The Nissan Titan could come to Australia...but the business case has not yet been finalised. Nissan

Nissan has eye on hulking Titan pick-up for Australia

THE hulking Nissan Titan could be coming to Australia.

The big brother of the Navara ute has only been built in left-hand drive and focussed on the USA, but Nissan has hatched a global expansion plan that is intended to put it into many more of the 133 countries where the Navara is already sold.

Australia is a clear target for Nissan and the right-hand drive ambition is confirmed by the head of light-commercial vehicle operations for the Renault-Nissan Alliance, Ashwani Gupta, speaking after the Tokyo Motor Show late last year and this week at the launch of the Series 3 Navara at Victoria's Yarra Valley.

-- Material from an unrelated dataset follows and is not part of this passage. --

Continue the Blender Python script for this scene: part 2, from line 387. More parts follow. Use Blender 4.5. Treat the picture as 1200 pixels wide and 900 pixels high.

"Truck lovers love trucks. We are studying the expansion of the Titan full-sized pick-up in other markets outside the US," said Gupta.

He confirms that Australia is a potential destination for the Titan, which competes against the Ford F150 around the world, and sees an opportunity in a country where utes have becoming a dominant force in showrooms.

"Everywhere we sell Navara we do the study. Truck lovers love trucks," he said.

"Truck customers are passionate. They are buying functionality but they want emotional functionality."

 

The Nissan Titan could come to Australia...but the business case has not yet been finalised.
The Nissan Titan could come to Australia...but the business case has not yet been finalised. Nissan

Gupta says Nissan is aiming to be worldwide number one in light-commercial vehicles, which is one of the reasons why Mitsubishi was brought into the Renault-Nissan Alliance in 2016.

"We formed this business to complement each other. So we can have the maximum results," he said.

"One out of four or five vehicles in the world is an LCV. We are the fastest growing pick-up brand in the world."

Nissan's benchmark is the Navara, which has just been spun off into the Mercedes-Benz X-Class and will soon become the Renault Alaskan, while Mitsubishi relies on the Triton.

The Titan sits well above the one-tonne utes that sell so well in Australia, in a space where limited numbers of the Dodge Ram - converted by Walkinshaw automotive in a partnership with Ateco called American Special Vehicles - are currently the only mainstream choice.

Nissan believes there is a definite opportunity in Australia, despite the Titan program being in its early stages.

"When you have a passion for a one-tonne ute you also have a passion for a full-sized pick-up," Gupta said.

But he is light on detail and said nothing is confirmed, either on right-hand drive or a date for potential sales in Australia.

"We don't give the timing," he said.